The biggest surprise during testing was just how much better the NT-H1 is compared with other cooling companies thermal compounds. Granted, some of the companies have newer, improved thermal pastes, but the large difference in performance really underlines the importance of choosing an efficient thermal paste, especially for overclocked machines.

The NT-H1 is currently $8.99 at a number of US retailers. AS5 has been around a lot longer and is available at a much larger number of retailers at price ranging from $4.99 to 9.99 for the standard size syringe. Comparing the NT-H1 to the standard size AS5 in terms of quantity, the 1.4ml of appears to be just slightly more volume than the 3.5g of AS5. It's very close, and Jakob from Noctua cleared this up for me: "AS5 comes in tubes of 3.5g. The density of AS5 is 4.1g/cm³, so it only offers a volume of about 0,85cm³ (0,85ml). NT-H1 has a density of 2.49g/cm³, so our 3.5g tube gives you 1.4cm³ (1.4ml) of paste to work with. So while NT-H1 may be slightly more expensive, you should also get more applications out of one tube." - This works out to around 65% more thermal paste in favour of the NT-H1.

So, the NT-H1 is a better performer than AS5 (only just), but you can find AS5 cheaper in the US, while in the UK, the price difference is a lot smaller. AS5 can be found as low as £4.00, and NT-H1 at £4.25. But, with the NT-H1, you get substantially more thermal compound than the AS5 3.5g tube.
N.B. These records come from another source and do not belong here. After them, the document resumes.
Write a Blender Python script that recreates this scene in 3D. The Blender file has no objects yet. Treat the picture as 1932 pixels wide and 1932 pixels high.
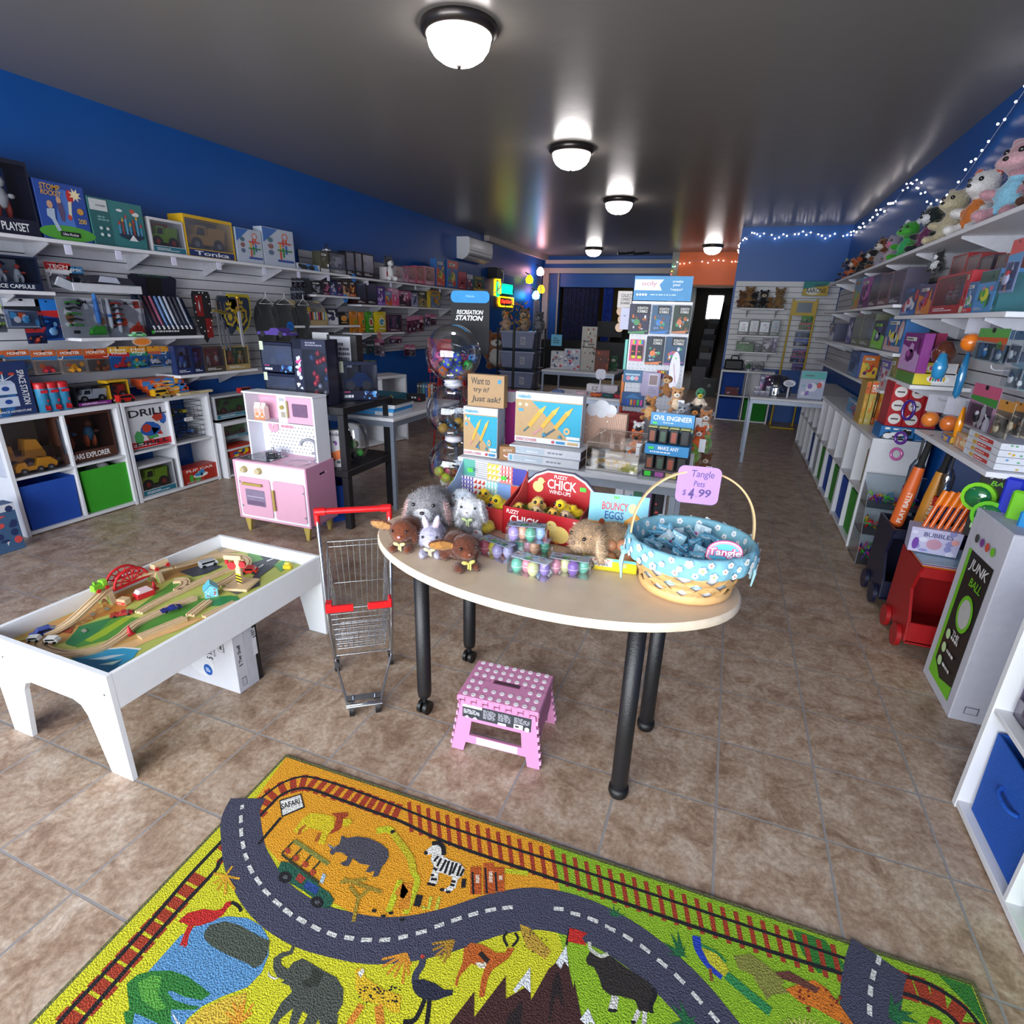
import bpy,bmesh,math,random
from mathutils import Matrix,Vector
S=bpy.context.scene
C=S.collection
PI=math.pi
cam=bpy.data.objects.new('camera',bpy.data.cameras.new('camera'));C.objects.link(cam)
_r,_u,_w=(0.9323421,0.3604055,0.0290885),(-0.1473559,0.3052667,0.9407967),(-0.3301886,0.8814307,-0.3377209)
cam.matrix_world=Matrix(((_r[0],_u[0],-_w[0],0),(_r[1],_u[1],-_w[1],0),(_r[2],_u[2],-_w[2],1.4633),(0,0,0,1)))
cam.data.sensor_width=36;cam.data.lens=36*1032.9/1932;cam.data.clip_start=.02
S.camera=cam
S.view_settings.view_transform='Standard';S.view_settings.look='None'
S.view_settings.gamma=1;S.view_settings.use_curve_mapping=False
S.view_settings.exposure=0.75
wd=bpy.data.worlds.new('world');S.world=wd;wd.use_nodes=True
bg=wd.node_tree.nodes['Background'];bg.inputs[0].default_value=(.90,.955,1,1);bg.inputs[1].default_value=9.0
LAMP_E=12
def portal(x0,x1,z0,z1,y,rx):
 l=bpy.data.lights.new('daylight_portal','AREA');l.shape='RECTANGLE';l.size=x1-x0;l.size_y=z1-z0
 l.cycles.is_portal=True
 o=bpy.data.objects.new('daylight_portal',l);C.objects.link(o)
 o.location=((x0+x1)/2,y,(z0+z1)/2);o.rotation_euler=(rx,0,0)
portal(-4.0,1.0,.25,2.45,-1.58,PI/2)
def lin(h):
 h=h.lstrip('#');v=[int(h[i:i+2],16)/255 for i in(0,2,4)]
 return tuple(c/12.92 if c<=.04045 else((c+.055)/1.055)**2.4 for c in v)
_M={}
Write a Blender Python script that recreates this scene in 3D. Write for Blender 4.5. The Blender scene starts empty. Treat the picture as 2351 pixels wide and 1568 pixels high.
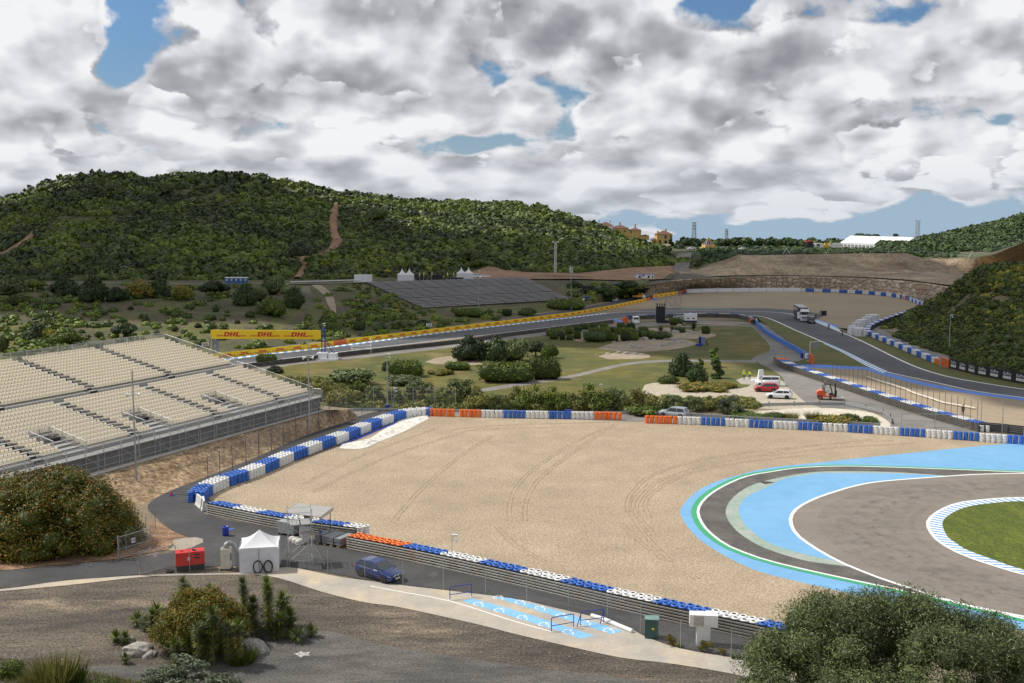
import bpy, math, random
import numpy as np
from mathutils import Vector, Matrix
from mathutils.geometry import tessellate_polygon
R = math.radians; PI = math.pi
rnd = random.Random(7); nrng = np.random.default_rng(11)
SC = bpy.context.scene; COL = SC.collection
# ------------------------------------------------------------ camera model
FOC = 2450.0; CX = 1175.5; CY = 784.0; HC = 29.7
PIT = math.atan(280/FOC); CP, SP = math.cos(PIT), math.sin(PIT)
def ray(x, y):
 a = (x-CX)/FOC; b = (CY-y)/FOC
 return a, CP+b*SP, -SP+b*CP
def P(x, y, z=0.0):                      # photo position -> world point at height z
 a, b, c = ray(x, y); t = (z-HC)/c
 return (a*t, b*t, z)
def PY(x, y, Y):                         # photo position -> world point at distance Y
 a, b, c = ray(x, y); t = Y/b
 return (a*t, Y, HC+c*t)
def proj(p):
 x, y, z = p[0], p[1], p[2]-HC
 zc = y*CP-z*SP; yc = y*SP+z*CP
 return CX+FOC*x/zc, CY-FOC*yc/zc
cam = bpy.data.cameras.new('camera'); camo = bpy.data.objects.new('camera', cam); COL.objects.link(camo)
camo.location = (0, 0, HC); camo.rotation_euler = (R(90)-PIT, 0, 0)
cam.sensor_width = 36; cam.lens = 36*FOC/2351; cam.clip_end = 20000; cam.clip_start = .5
SC.camera = camo
SC.view_settings.view_transform = 'Standard'; SC.view_settings.look = 'None'; SC.view_settings.gamma = 1
SC.view_settings.exposure = 0.0
# ------------------------------------------------------------ materials
MATS = {}
class NT:
 def __init__(s, nt): s.nt = nt; s.n = nt.nodes; s.l = nt.links
 def node(s, t, **k):
  o = s.n.new(t)
  for a, b in k.items(): setattr(o, a, b)
  return o
 def link(s, a, b): s.l.new(a, b)
 def val(s, sock, v):
  if hasattr(v, 'type') and hasattr(v, 'is_linked'): s.l.new(v, sock)
  else: sock.default_value = v
 def math(s, op, a, b=0.0, c=None, clamp=False):
  o = s.n.new('ShaderNodeMath'); o.operation = op; o.use_clamp = clamp
  s.val(o.inputs[0], a); s.val(o.inputs[1], b)
  if c is not None: s.val(o.inputs[2], c)
  return o.outputs[0]
 def mix(s, f, a, b, mode='MIX'):
  o = s.n.new('ShaderNodeMix'); o.data_type = 'RGBA'; o.blend_type = mode
  s.val(o.inputs[0], f); s.val(o.inputs[6], a); s.val(o.inputs[7], b)
  return o.outputs[2]
 def ramp(s, f, lo, hi, a=0.0, b=1.0):
  o = s.n.new('ShaderNodeMapRange'); o.interpolation_type = 'SMOOTHSTEP'
  s.val(o.inputs[0], f); o.inputs[1].default_value = lo; o.inputs[2].default_value = hi
  o.inputs[3].default_value = a; o.inputs[4].default_value = b
  return o.outputs[0]
 dim = '3D'
 def noise(s, vec, scale, detail=4, rough=.55, dist=0.0):
  o = s.n.new('ShaderNodeTexNoise'); o.noise_dimensions = s.dim; s.l.new(vec, o.inputs['Vector'])
  o.inputs['Scale'].default_value = scale; o.inputs['Detail'].default_value = detail
  o.inputs['Roughness'].default_value = rough; o.inputs['Distortion'].default_value = dist
  return o.outputs[0]
 def mapping(s, vec, scale=(1, 1, 1), rot=(0, 0, 0), loc=(0, 0, 0)):
  o = s.n.new('ShaderNodeMapping'); s.l.new(vec, o.inputs[0])
  o.inputs['Scale'].default_value = scale; o.inputs['Rotation'].default_value = rot; o.inputs['Location'].default_value = loc
  return o.outputs[0]
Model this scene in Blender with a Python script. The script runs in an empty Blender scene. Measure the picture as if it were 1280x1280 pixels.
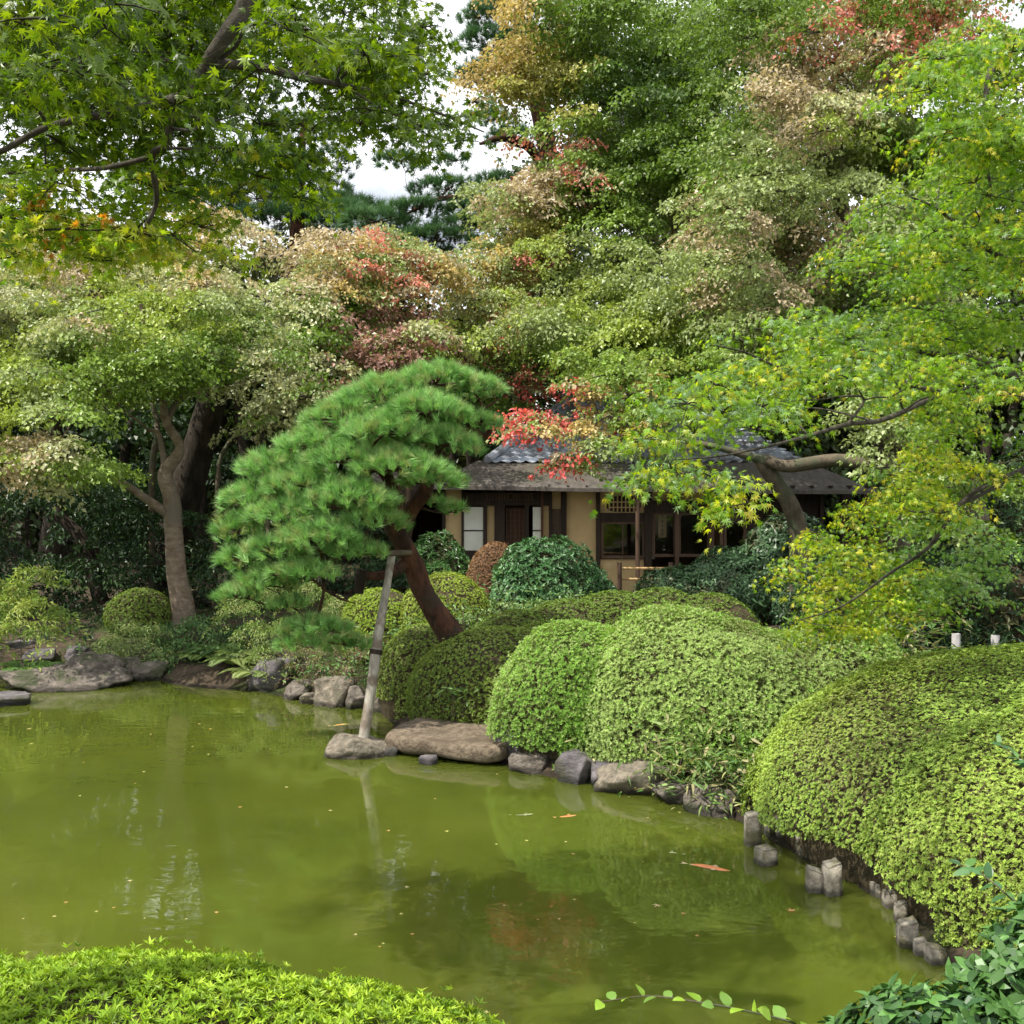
import bpy, bmesh, math, random
import numpy as np
from mathutils import Vector

# ------------------------------------------------------------------ camera, sky, sun, exposure
S = bpy.context.scene
COL = S.collection
EYE = 2.6
cam = bpy.data.cameras.new("camera"); camo = bpy.data.objects.new("camera", cam); COL.objects.link(camo)
cam.sensor_width = 36; cam.lens = 36.0; cam.clip_end = 600; cam.clip_start = 0.05
camo.location = (0, 0, EYE); camo.rotation_euler = (math.radians(90), 0, 0)
S.camera = camo
SUN = Vector((-0.43, -0.27, 0.86)).normalized()
w = bpy.data.worlds.new("World"); S.world = w; w.use_nodes = True
nt = w.node_tree; nt.nodes.clear()
sky = nt.nodes.new("ShaderNodeTexSky"); sky.sky_type = 'NISHITA'; sky.sun_disc = False
sky.sun_elevation = math.asin(SUN.z); sky.sun_rotation = math.atan2(SUN.x, SUN.y)
bg = nt.nodes.new("ShaderNodeBackground"); bg.inputs[1].default_value = 0.08
tc = nt.nodes.new("ShaderNodeTexCoord"); nz = nt.nodes.new("ShaderNodeTexNoise")
nz.inputs['Scale'].default_value = 3.2; nz.inputs['Detail'].default_value = 7; nz.inputs['Roughness'].default_value = .6
rp = nt.nodes.new("ShaderNodeValToRGB"); rp.color_ramp.elements[0].position = .30; rp.color_ramp.elements[1].position = .46
mx = nt.nodes.new("ShaderNodeMix"); mx.data_type = 'RGBA'; mx.inputs[7].default_value = (14, 14.2, 14.8, 1)
out = nt.nodes.new("ShaderNodeOutputWorld")
L = nt.links.new
L(tc.outputs['Generated'], nz.inputs['Vector']); L(nz.outputs['Fac'], rp.inputs['Fac']); L(rp.outputs['Color'], mx.inputs[0])
L(sky.outputs[0], mx.inputs[6]); L(mx.outputs[2], bg.inputs[0]); L(bg.outputs[0], out.inputs[0])
sl = bpy.data.lights.new("sun", 'SUN'); sl.energy = 5.0; sl.angle = math.radians(0.5); sl.color = (1, .94, .84)
so = bpy.data.objects.new("sun", sl); COL.objects.link(so); so.rotation_euler = SUN.to_track_quat('Z', 'Y').to_euler()
S.view_settings.view_transform = 'Standard'; S.view_settings.look = 'None'; S.view_settings.gamma = 1
S.view_settings.exposure = 0.55
S.render.engine = 'CYCLES'
S.cycles.max_bounces = 6; S.cycles.diffuse_bounces = 3; S.cycles.transmission_bounces = 4; S.cycles.transparent_max_bounces = 8
S.cycles.use_denoising = True

# ------------------------------------------------------------------ helpers
R = np.random.default_rng(7); random.seed(7)
def P(px, py, D): return np.array([(px-640)/1280*D, D, EYE+(640-py)/1280*D])
def nrm(a): return a/np.maximum(np.linalg.norm(a, axis=-1, keepdims=True), 1e-9)
def smooth(t): t = np.clip(t, 0, 1); return t*t*(3-2*t)
def sn(Pt, f, seed):
    r = np.random.default_rng(seed); o = 0
    for k in range(7):
        d = nrm(r.normal(size=3)); o = o+np.sin((Pt@d)*f*r.uniform(.6, 1.7)+r.uniform(0, 6.28))
    return o/3.2
def tag(o, label=None, cat=None, group=None, kind=None):
    if label: o['label'] = label
    if cat: o['category'] = cat
    if group: o['group'] = group
    if kind: o['kind'] = kind
    return o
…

As the NT-H1 beats AS5 by 1°C, and you get more paste for a similar price, the Noctua NT-H1 is the better deal for CPU cooling.

Which thermal paste do I personally prefer? It's actually still AS5, even though it loses out to NT-H1, the consistency is wetter than NT-H1. Spreading AS5 is like spreading mayonnaise, whereas NT-H1 is sort of like a very smooth clay texture. The thinner consistency of AS5 makes it easier to apply in situations that require spreading (Northbridge, Southbridge, GDDR, GPU, etc) so while NT-H1 takes the performance crown for CPU cooling, it's not quite as good as an all-round thermal compound solution in my opinion. (Update: since the production of this review sample, Noctua have modified the formula of NT-H1 slightly, so that it is easier to spread).